UN experts foresee bleak future for human rights in Afghanistan

Afghan women attend a rally in Kabul on January 16, 2022, to protest the killing of former policewomen by Taliban.

A group of human rights experts from the United Nations at a conference in Geneva, Switzerland, on Monday expressed grave concerns over violations of human rights in Afghanistan, warning that the country’s future is bleak if more is not done to reverse the deteriorating human rights situation, particularly for women and girls.

In a joint statement, the experts reiterated their call on the international community to take stringent actions to protect Afghans from human rights violations, including arbitrary detentions, summary executions, internal displacement, and unlawful restrictions on their human rights.

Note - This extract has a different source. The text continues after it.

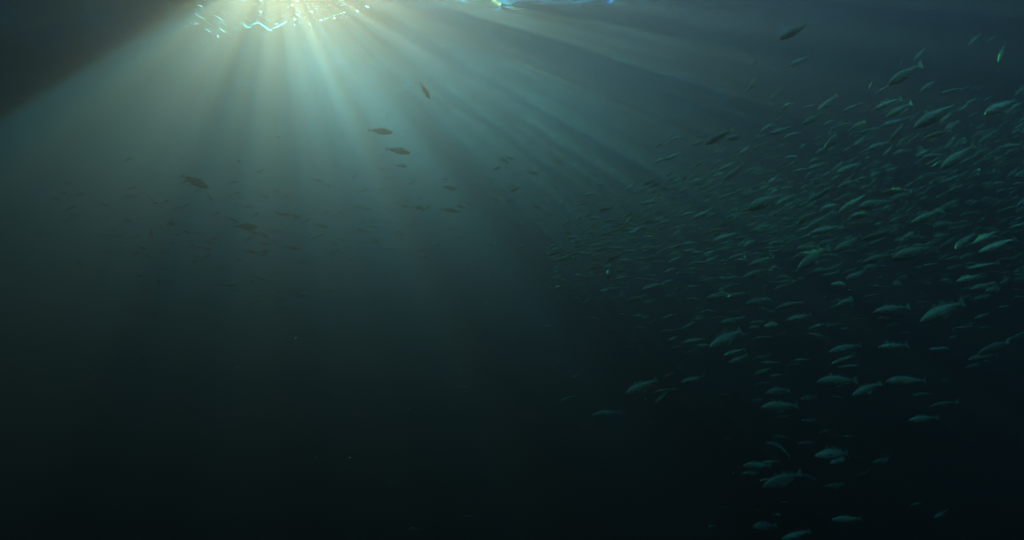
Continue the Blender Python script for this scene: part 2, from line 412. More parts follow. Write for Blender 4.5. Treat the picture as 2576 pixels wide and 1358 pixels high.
# every fish traced in the photograph: nose x, nose y, tail x, tail y, look (b pale, d dim, y gold spotted)
TILES = [
 # (x0, y0, scale, entries)
 (2600, 600, 3.395, """40 190 240 50 b;185 135 410 35 b;580 245 790 90 b;855 195 1030 105 y;925 290 1170 150 d;1000 405 1330 170 y;855 365 1030 280 y;
 765 575 990 430 y;545 440 730 350 b;540 495 750 390 b;1310 310 1500 215 b;1345 355 1525 240 y;1500 305 1620 255 b;2120 270 2440 160 y;975 510 1130 430 b;
 1025 560 1140 505 b;940 660 1180 560 y;950 740 1080 680 y;1060 690 1230 640 d;1170 745 1340 675 y;1235 635 1500 540 b;1320 810 1820 590 g0;1050 855 1280 775 y;
 560 940 870 800 b;375 870 530 785 y;1700 755 2010 575 y;1747 540 1985 480 b;1925 650 2100 580 b;1980 750 2215 630 y;2145 695 2505 500 b;1990 1010 2330 810 y;
 2290 820 2638 680 y;2105 1080 2520 870 b;2150 1140 2640 1020 b;2040 1200 2300 1120 d;845 1255 1220 1110 b;1355 1115 1575 1110 b;1060 930 1180 870 b;
 1235 940 1340 900 b;940 1050 1150 930 y;1560 1260 1710 1205 b;1570 1350 1700 1260 b;275 1335 510 1275 b;360 1220 490 1180 b;1760 950 1960 920 y;
 1680 890 1870 840 d;2165 415 2310 375 b;1830 110 2060 50 d;1100 105 1240 40 d;0 720 150 650 d;665 715 750 680 d;1420 690 1640 600 d;1205 880 1420 830 d;
 930 1350 1110 1310 y;2285 1290 2546 1200 y;1370 540 1560 440 d;1200 340 1300 300 d;1620 440 1760 380 d;150 520 290 490 d;300 430 520 370 d;370 490 430 435 d"""),
 (2600, 1000, 3.395, """1050 135 1365 15 y;1330 215 1690 90 g1;1940 110 2290 30 y;2010 255 2440 -50 g2;1985 -15 2300 -45 g3;2100 355 2300 280 b;2200 295 2490 270 y;
 1260 380 1600 260 b;645 350 780 335 b;665 435 920 390 y;375 325 610 310 b;755 660 1040 600 g4;1045 645 1350 570 b;235 660 405 650 b;1300 730 1640 670 y;
 1715 790 2070 680 b;735 815 930 850 b;565 950 760 930 y;445 1075 620 960 d;940 1000 1300 910 b;1355 995 1630 965 b;1545 1045 1840 960 b;1840 960 2200 870 b;
 425 1265 800 1200 g5;235 1235 400 1165 y;810 1340 1240 1080 g6;619 1310 850 1280 y;965 1115 1110 1075 d;1185 835 1290 800 b;1475 825 1600 790 d;
 1585 845 1720 830 b;1390 1210 1650 1170 b;2135 1130 2420 1195 g7;2155 1075 2420 980 d;1705 1170 1880 1110 d;1700 530 1890 450 d;1880 450 2050 420 d;
 145 1110 340 1085 d;301 1335 470 1300 d;745 245 840 215 d;215 520 300 480 d;405 480 520 545 d;215 845 340 840 d;950 715 1020 705 b;800 935 970 930 d;
 1110 480 1210 450 d;920 385 1100 375 b;1340 1060 1550 1040 d;1230 1160 1370 1130 d;2440 475 2546 440 d;630 570 720 540 d;150 280 260 245 d"""),
 (3300, 700, 3.2337, """155 165 435 60 b;460 185 620 110 b;710 230 1135 200 g8;180 480 570 230 y;430 415 900 330 g9;310 550 705 490 b;1110 625 1530 440 g10;
 970 865 1250 680 y;110 980 500 820 b;470 840 945 710 y;865 1085 1430 920 g11;490 1140 850 1010 b;230 1270 440 1200 y;265 1345 560 1250 b;30 1230 250 1140 d;
 1490 940 1800 800 b;1690 960 1940 740 d;1920 890 2250 710 b;1990 1000 2480 820 d;2360 700 2700 600 d;1840 1220 2260 1130 d;2440 1110 2600 960 y;
 10 1030 240 1040 b;240 990 420 980 d;550 910 800 810 d;1475 110 1720 20 y;1590 210 1830 110 b;720 420 890 340 b;1430 1060 1530 1030 d;740 1020 980 970 d;2540 370 2640 380 b"""),
 (3300, 1080, 3.2337, """150 460 540 370 g12;620 550 1105 470 g13;1235 670 1800 400 g14;685 625 830 620 b;50 1065 470 960 g15;686 1005 1080 965 b;90 1215 420 1100 d;
 160 1270 420 1230 d;1590 890 1740 850 d;1350 1035 1600 1000 d;1980 1085 2380 920 y;2340 930 2650 790 d;1860 1160 2250 1090 d;1810 1265 2010 1210 d;
 1880 250 2200 160 d;2080 280 2400 210 d;1700 150 2000 80 d;70 195 380 150 b;1270 170 1400 110 d;870 190 1050 170 d;2440 140 2600 90 d;800 740 960 690 d;
 1640 770 1900 720 d;1930 630 2120 560 d;0 740 200 690 d"""),
 (2200, 1350, 2.829, """850 655 1215 470 g16;1155 635 1425 570 b;1180 745 1340 630 d;1470 510 1760 460 b;1285 460 1415 385 b;1425 350 1530 365 d;90 745 250 640 b;
 470 885 810 840 g17;690 985 790 1020 b;510 115 575 120 d;70 290 155 240 d;250 465 340 405 b;1385 125 1560 90 d;1525 180 1680 140 b;1965 210 2200 115 b;
 2015 290 2245 215 b;600 520 720 500 d;560 645 640 640 d;95 1090 175 1060 d;330 1010 450 985 d;1480 710 1590 705 d;1915 660 2050 635 d;1090 965 1180 970 d;
 920 1320 970 1340 d;30 1250 60 1190 d;1780 780 1850 760 d"""),
 (3000, 1400, 2.829, """35 110 245 65 b;120 140 330 150 b;45 285 250 200 y;400 185 560 150 d;490 120 680 100 b;920 160 1200 60 d;985 210 1200 170 d;
 750 365 1215 335 g18;1160 515 1490 370 g19;1540 360 1995 340 g20;180 490 450 450 b;5 575 160 575 b;113 660 545 620 g21;280 760 430 750 d;580 800 770 800 d;
 1840 515 2065 490 d;2030 650 2360 580 d;1795 800 2135 760 g22;780 940 935 900 d;260 985 420 985 d;180 1050 465 1140 g23;550 1060 740 1050 b;1010 985 1210 975 d;
 735 1200 1200 1150 b;910 1280 1180 1210 d;1380 1280 1640 1235 d;930 520 1060 550 d;2430 205 2600 150 d;50 400 240 360 d;560 560 760 525 d;2165 350 2300 345 d;220 300 370 280 d"""),
 (2800, 1750, 2.576, """440 295 735 290 g24;430 370 650 380 g25;620 270 830 240 d;645 520 1050 360 g26;610 450 780 420 d;1050 380 1190 430 d;540 920 790 905 b;
 840 1050 1140 960 b;1360 850 1670 835 d;1270 510 1520 500 d;1600 400 1760 360 d;200 710 320 740 d;550 735 650 760 d;740 800 860 790 d;2160 700 2300 670 d;
 2410 830 2560 740 d;80 915 200 910 d;830 670 930 665 d;240 30 320 25 d;740 950 830 1000 d"""),
 (2560, 300, 3.22, """1385 200 1555 10 g27;1675 325 1810 185 g28;2280 460 2540 250 g29;1815 450 1985 350 d;1410 560 1510 500 d;825 895 1210 690 g30;1125 825 1400 775 b;
 1540 730 1740 610 b;1665 765 1975 670 g31;2085 640 2390 480 g32;185 950 360 850 b;410 825 580 780 d;700 800 870 770 b;660 905 870 820 d;1430 865 1640 730 b;
 1590 850 1690 810 b;1440 970 1640 860 d;1030 1005 1140 905 b;900 1020 1020 970 b;1190 1005 1330 930 b;1850 820 2080 700 d;1720 540 1790 490 d;1900 560 2040 520 d;
 2100 420 2280 380 d;1560 1110 1700 1050 d"""),
 (3300, 380, 3.236, """-10 695 300 430 g33;215 225 500 90 b;620 190 1000 40 g34;775 75 870 20 y;790 290 1130 100 g35;515 225 565 180 y;345 290 390 270 y;470 340 575 325 y;
 430 500 700 420 b;835 600 1110 350 g36;510 590 660 540 b;740 395 1020 330 b;1150 425 1740 90 g37;1260 570 1640 450 b;1500 950 1940 640 g38;1980 635 2260 435 g39;
 1910 550 2110 460 b;2070 250 2480 50 b;2370 400 2530 390 b;2250 600 2420 570 b;2290 680 2580 630 b;2000 850 2180 790 y;155 1005 470 880 b;190 1050 260 1060 b;
 920 660 1060 630 b;880 760 1070 700 d;560 700 850 600 d;1470 680 1540 650 b;1290 800 1560 770 d;2110 1030 2240 970 b;140 400 320 300 d;1180 225 1210 200 b;
 1230 170 1310 120 b;300 480 520 340 d;1420 80 1560 30 d;1220 960 1280 930 b;1320 435 1420 400 b"""),
 (3300, 0, 3.236, """820 1095 1260 820 g40;630 1225 870 1080 d;1150 790 1290 625 g41;965 870 1015 740 b;1860 590 2020 430 g42;2100 540 2220 470 b;2250 810 2320 570 g43;
 1230 1190 1440 1035 g44;575 1170 625 1010 b;1490 1220 1760 1130 d"""),
 (2560, 0, 1.6764, """935 262 1150 145 g45;1000 445 1130 375 d;1135 400 1175 345 b;745 440 805 390 d"""),
 (1400, 600, 3.22, """465 275 325 200 y;745 215 565 190 d;905 315 840 275 d;1385 500 1165 475 g46;1420 790 1150 760 g47;905 545 955 480 b;850 400 700 450 d;240 510 90 540 d;
 500 480 370 510 b;620 710 810 740 g48;830 745 1000 765 d;1590 720 1440 655 b;2050 170 1930 90 g49;2130 115 1970 95 b;2440 310 2260 270 d;2570 240 2450 240 d;
 2230 530 2300 430 b;2190 470 2010 435 b;650 1060 550 1060 b;310 1070 200 1030 d;380 1185 280 1160 d;290 770 160 750 d;1770 830 1670 820 b;1130 1020 1050 970 d;
 1700 545 1600 520 d;1260 370 1210 360 d"""),
 (600, 400, 1.6764, """1630 220 1460 200 g50;1745 355 1580 325 g51;395 590 205 505 g52;595 545 510 560 d;725 850 560 845 g53;805 935 730 880 d;600 825 520 785 b;
 735 900 640 865 d;850 935 800 980 d;1005 1000 905 985 g54;855 1255 790 1210 d;790 1210 690 1190 b;850 1300 900 1255 d;1650 1310 1580 1250 g55;1195 855 1095 830 b;
 1215 715 1175 700 d;1305 755 1240 745 b;1280 810 1235 775 d;940 775 840 755 d;1320 945 1265 930 b;1550 950 1460 930 d;1770 1030 1690 1030 d;2030 1020 2010 1012 b;
 2202 1022 2180 1008 b;1240 1280 1140 1275 d;880 880 820 880 b;820 1165 890 1160 b;1060 1305 950 1305 b;350 980 285 1000 d;440 965 365 945 d;330 1070 250 1110 d;
 395 1295 340 1315 d;430 680 370 625 d"""),
 (100, 700, 2.562, """360 245 260 240 d;520 310 400 380 d;790 320 730 310 d;1180 375 1125 330 d;1335 280 1255 215 d;1300 650 1280 530 g56;1190 620 1080 650 d;
 1420 560 1370 500 d;545 515 465 500 d;1190 790 1140 800 d;1375 1140 1370 1030 d;1230 1110 1150 1140 d;1490 1055 1460 1035 d;890 820 800 785 d;600 940 490 900 d;
 2390 790 2250 790 d;2110 910 2040 940 d;20 280 0 200 d"""),
 (2100, 600, 4.293, """660 215 430 155 d;525 360 460 300 d;905 555 680 485 d;870 1225 1075 1050 g57;580 670 460 600 d;1330 440 1430 360 b;1440 450 1495 350 b;
 2130 640 2360 540 d;1245 770 1335 710 b;1765 685 1850 625 b;1590 300 1740 290 b;1610 400 1690 360 b;1490 180 1580 130 b;2140 915 2330 830 b;1480 905 1530 870 b;
 1540 870 1650 860 d;1915 580 2040 500 d;1650 610 1700 580 d;1440 1040 1500 1000 b;1380 600 1430 560 b;2335 660 2420 630 b;620 900 530 860 d;1770 1190 1830 1160 b;1360 1285 1410 1250 b"""),
 (2100, 900, 3.22, """515 330 395 275 d;770 355 920 300 b;1265 300 1030 290 g58;1330 640 1440 565 y;1490 590 1620 510 d;815 825 945 740 b;735 880 850 840 b;
 720 1035 860 920 g59;1100 850 1240 790 b;1495 835 1790 750 g60;1560 705 1700 690 b;1520 1025 1680 965 g61;1325 980 1570 910 b;1130 980 1270 910 d;440 1190 530 1200 b;
 865 690 960 620 b;1580 460 1710 435 b;1680 370 1800 330 d;1840 660 1970 650 d;270 130 250 80 d;570 180 590 130 d;710 410 725 390 b;1500 1200 1600 1180 d;
 1560 1280 1690 1230 d;1290 1285 1360 1255 b;1180 1280 1230 1275 d;740 1190 870 1190 d;920 1035 990 1020 d"""),
 (0, 0, 0.62891, """1157 1305 1197 1292 b;970 1210 1000 1220 d;1135 870 1108 853 d;1140 972 1170 975 d;1320 920 1345 930 d;590 925 625 930 d;545 1015 575 1022 d;
 370 910 340 880 d;1028 1330 1065 1335 d;1082 250 1056 206 g62"""),
]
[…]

The experts said they the Taliban has not only failed to deliver on their promises but has also reversed much of the progress made in the past two decades.

They also said that humanitarian and economic crisis has worsened partly due to the interruption of international development assistance and the freezing of Afghan assets abroad.

Human rights violations

The experts said a plethora of human rights violations have been committed by the Taliban since last August, recalling the “virtual erasure and systematic oppression of women and girls from society.”

“Nowhere else in the world has there been as wide-spread, systematic and all-encompassing attack on the rights of women and girls – every aspect of their lives is being restricted under the guise of morality and through the instrumentalization of religion,” they added.

They said that discrimination and violence cannot be justified on any ground.

“Regrettably, there is little or no sign that the human rights situation is turning a corner,” the UN experts said in the statement, recalling daily reports of violence, including extra-judicial killings, disappearances, arbitrary detention, torture, heightened risks of exploitation faced by women and girls including for the purposes of child and forced marriage, and a breakdown in the rule of law.

The abolition of independent oversight mechanisms and institutions that protect human rights, especially the Afghanistan Independent Human Rights Commission, leaving Afghans with no avenue for redress, the experts said.

They stated that the administration of justice has been compromised, with the applicable law unclear and judges and other judicial officials replaced, especially affecting women.

Press freedom

The UN experts said press freedom has been suppressed with access to information curtailed.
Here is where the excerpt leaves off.